Final Cut (lol)

Week 9: Going to miss my blogging weekends 🙁

I’m just sitting here thinking about how to start this. These are the last blog posts of the program. I mean, I write all the time privately, and I think no one really reads through others’s blogs BUT BUT BUT this was like the bright spot of the weekend. The informal type writing assignment of the weekend where we can just spill our minds and not worry about academic diction. These posts could be anything we wanted them to be. So I’ll definitely miss this and also reading other students’ blogs. I was that person who read through some of your blogs…

So I guess I don’t really know what to say that I’m already going to say for the Paper and Rock posts. Scissors was always my favorite because I got to talk about my personal life a little bit, even if the personals coincided with Rock most of the time. Here are just some random thoughts. I think Paper I’ll write about Paper Bullets (lol) and Rock I’ll write about the currents with my paper and how that’s been going.

I overall enjoyed the program despite being hit with some personal issues in the quarter. This program surpassed all other programs and classes I’ve taken that hit me so hard. Forgotten Country did that to me – it did something I never thought I would do: reach out to my brother and sister who I have not talked to in years. Right now things are pretty awk with us as we have not met up since I sent the message. I pulled back from acting on getting us together, I feel like I’m so scared to be disappointed or have the whole thing blow up in my face if I make all these plans and try to get us together only to have it not happen. I was always scared of some “you did this to me” blaming battle that can happen when people hold resentment waiting for the time to strike. I’m not here for some digging of the past. Why I think that would happen anyway is my own insecurity, my own barrier I’m putting in front of me. But I want them to do some of the work too, I made the initial call, let’s see who picks up. But it would just be so like us to leave things where they are and not progress. I also dealt with some health and emotional issues that hit me around week 7 and 8. That made it hard to write my second draft. I’m still feeling the effects of it all. Yesterday I had a killer head and stomachache and my stomach is fine today but my head’s still in pain. Ugh. And Jackson’s been going through it too. So we’re both miserable. There’s just been a lot going on.

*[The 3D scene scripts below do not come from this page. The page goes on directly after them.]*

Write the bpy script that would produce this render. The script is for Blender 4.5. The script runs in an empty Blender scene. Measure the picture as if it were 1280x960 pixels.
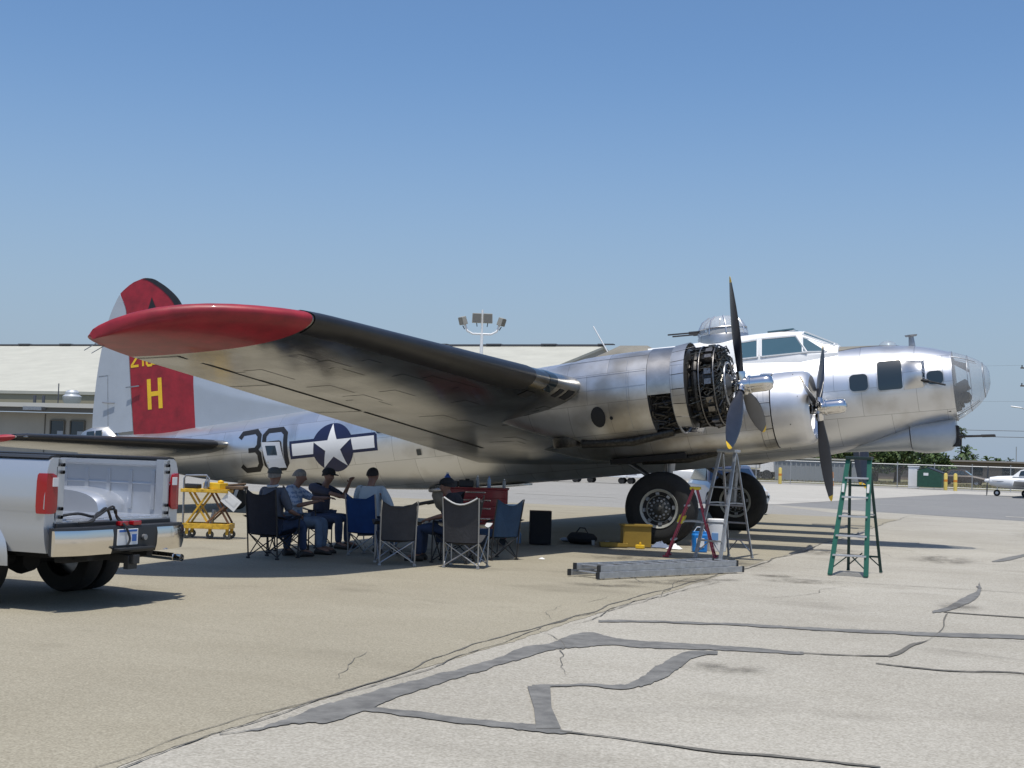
import bpy, bmesh, math, random
from math import sin, cos, pi, radians, sqrt
from mathutils import Vector, Matrix
random.seed(7)
S = bpy.context.scene
COL = S.collection

# ------------------------------------------------------------------ camera
cam_d = bpy.data.cameras.new('camera'); cam = bpy.data.objects.new('camera', cam_d); COL.objects.link(cam)
YAW, PIT, ROLL = -.37543, .05063, .03153
Fv = Vector((sin(YAW)*cos(PIT), cos(YAW)*cos(PIT), sin(PIT)))
Rv = Vector((cos(YAW), -sin(YAW), 0)); Uv = Rv.cross(Fv)
R2 = Rv*cos(ROLL)+Uv*sin(ROLL); U2 = R2.cross(Fv)
m = Matrix((R2, U2, -Fv)).transposed().to_4x4(); m.translation = Vector((7.017, -29.277, 1.641))
cam.matrix_world = m
cam_d.sensor_width = 36; cam_d.lens = 1721.5/1280*36
cam_d.clip_start = .1; cam_d.clip_end = 5000
S.camera = cam

# ------------------------------------------------------------------ sun and sky
SUN = Vector((.08, -.24, 1)).normalized()          # direction towards the sun
elev = math.asin(SUN.z)
W = bpy.data.worlds.new('World'); S.world = W; W.use_nodes = True
nt = W.node_tree; nt.nodes.clear()
out = nt.nodes.new('ShaderNodeOutputWorld'); bg = nt.nodes.new('ShaderNodeBackground')
sky = nt.nodes.new('ShaderNodeTexSky'); sky.sky_type = 'NISHITA'; sky.sun_disc = False
sky.sun_elevation = elev; sky.sun_rotation = math.atan2(SUN.x, SUN.y)
sky.air_density = 1.0; sky.dust_density = 1.35; sky.ozone_density = 5; sky.altitude = 50
hs = nt.nodes.new('ShaderNodeHueSaturation'); hs.inputs['Saturation'].default_value = 1.10
nt.links.new(sky.outputs[0], hs.inputs['Color']); 
# pale haze band lying low all round the horizon
tcw = nt.nodes.new('ShaderNodeTexCoord'); sxy = nt.nodes.new('ShaderNodeSeparateXYZ'); mr = nt.nodes.new('ShaderNodeMapRange'); mr.interpolation_type = 'SMOOTHSTEP'
mr.inputs['From Min'].default_value = -.02; mr.inputs['From Max'].default_value = .30; mr.inputs['To Min'].default_value = .9; mr.inputs['To Max'].default_value = 0
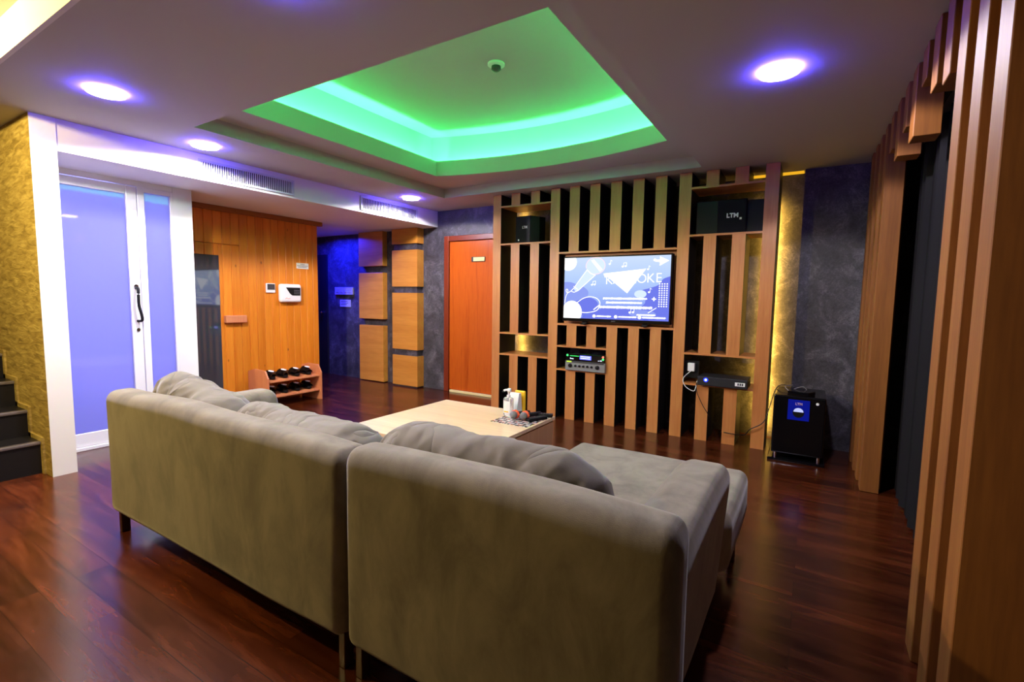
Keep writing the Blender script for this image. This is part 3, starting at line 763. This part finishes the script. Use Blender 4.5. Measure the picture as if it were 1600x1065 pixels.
# lines of small illegible lettering
rs = random.Random(3)
def scrawl(u0, u1, v, h_):
    u = u0
    while u < u1:
        w_ = rs.uniform(.006, .013); hh = h_*rs.uniform(.65, 1.1)
        strokes([(u, v-hh/2), (u+w_*.3, v+hh/2), (u+w_*.8, v+hh*.3)], .0055, 3, 6); strokes([(u, v-.004), (u+w_, v)], .007, 3, 6); u += w_
scrawl(.40, .80, .335, .03); scrawl(.43, .76, .27, .03); scrawl(.36, .85, .195, .04); scrawl(.72, .875, .085, .02)
for u0, u1 in ((.33, .47), (.54, .71), (.76, .97)):
    ell(u0-.015, .045, .016, .026, 3, 6, 16); scrawl(u0+.01, u1, .045, .022)
obj('screen', bm, pal, tv)
area('screen_glow', ((SX0+SX1)/2, TY-.006, (SZ0+SZ1)/2), (-PI/2, 0, 0), SW, SH, 1.2, (.55, .62, 1.0))

# ------------------------------------------------------------------ amplifier stack
t = thing('amplifier', 'silver-grey karaoke mixer with knobs under a lit blue display', 'amplifier', (-1.955, 4.7, .536))
AY = 4.595
obj('mixer_body', xbox(-2.172, -1.735, AY, 4.88, .535, .632, .004), 'grey', t)
obj('display_unit', xbox(-2.168, -1.742, AY+.004, 4.86, .634, .712, .004), 'black_gloss', t)
obj('top_strip', xbox(-2.165, -1.745, AY-.003, AY, .618, .636), 'grey_dark', t)
obj('display', xbox(-2.01, -1.885, AY+.001, AY+.004, .655, .695), 'blue_lcd', t)
bm = B()
for z in (.685, .667):
    x = -2.0
    while x < -1.895: box(bm, x, x+.008, AY-.0002, AY+.001, z-.004, z+.004); x += .012
obj('display_text', bm, 'lcd_text', t)
bm = B(); add_text(bm, 'Boss', .022, face_my(-2.10, AY+.003, .658)); obj('lettering', bm, 'lcd_text', t)
bm = B(); add_text(bm, 'x-100', .018, face_my(-1.79, AY+.003, .655)); obj('model_lettering', bm, 'lcd_text', t)
for x, z, m_ in ((-2.150, .69, 'green_led'), (-1.758, .695, 'red_led'), (-1.758, .672, 'green_led')):
    obj('indicator', lathe(B(), [(.011, AY+.004), (.009, AY-.004)], (x, 0, z), 'y', 12), m_, t)
obj('indicator', xbox(-2.155, -2.10, AY-.005, AY-.003, .620, .632), 'yellow_led', t)
obj('green_line', xbox(-2.12, -2.02, AY+.002, AY+.004, .684, .688), 'green_led', t)
for i, (x, r) in enumerate([(-2.115, .021), (-2.055, .012), (-2.01, .012), (-1.967, .012), (-1.922, .012), (-1.876, .012), (-1.815, .021)]):
    obj('knob', lathe(B(), [(r, AY), (r*.9, AY-.014), (r*.7, AY-.016)], (x, 0, .585), 'y', 16), 'black', t, 40)

# speakers on the upper shelves
t = thing('speaker', 'black shelf speaker on upper left shelf, turned sideways', 'speaker', (-2.75, 4.8, 1.88))
bm = B(); pts = [(-2.905, 4.76), (-2.700, 4.73), (-2.620, 4.93), (-2.84, 4.96)]
prism(bm, pts, 'z', 1.881, 2.185); obj('cabinet', bm, 'black', t)
bm = B(); prism(bm, [(-2.900, 4.7588), (-2.705, 4.7302), (-2.706, 4.7262), (-2.901, 4.7548)], 'z', 1.886, 2.18); obj('grille', bm, 'grey_dark' if 0 else 'black_gloss' if 0 else 'black', t)
bm = B(); add_text(bm, 'LTM', .038, face_my(-2.775, 4.735, 2.06, -.135), 0, .001); obj('logo', bm, 'logo', t)
obj('badge', lathe(B(), [(.009, 4.748), (.008, 4.745)], (-2.86, 0, 1.925), 'y', 12), 'logo', t)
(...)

But anyway, back to the program… I could have done without the casual and not-so-casual sexism in some of the films and books but I guess there’s just seriously no way to ever escape it ever ever ever. And then like be “expected” to rise above it and be able to critique it and look at the nuances, the context, and the culture. Moving on… I’m very satisfied with the amount of female writers we got to read from. I learned quite a bit about Asian history and culture just by reading them and it inspired me to learn more. I did some extra reading on Operation Babylift, the Vietnam War, and the Korean War. I’m glad that I got to learn more about erased Asian identities and the positives and negatives of representation. I’ve always had a problem with Hollywood and it was interesting to notice how it has fucked up in regards to portraying Asians on TV and in movies. But I guess it didn’t “fuck up” since Hollywood was never about inclusivity. Hollywood can keep its hypermasculine, white, racist, sexist shit. I’m just looking to support POC, especially, QTPOC and BI+WOC, created content. Also one thing that I got to practice more is enjoying forms of media while also critiquing it. It’s easy for me to write something off and not pay attention to it, like I started to do with Better Luck Tomorrow. But in watching other films and reading some of the books, I practiced pointing out positives and criticisms.

And I have to include, how I had to establish boundaries on how much misogyny I can take. I think I’ll write more about that in the Paper post.

To end this off, I’m super glad I took this program. I’m proud of the personal growth I gained from it. I got to meet and work with some incredibly intelligent people who I learned a lot from and there were two great instructors who I also learned a lot from.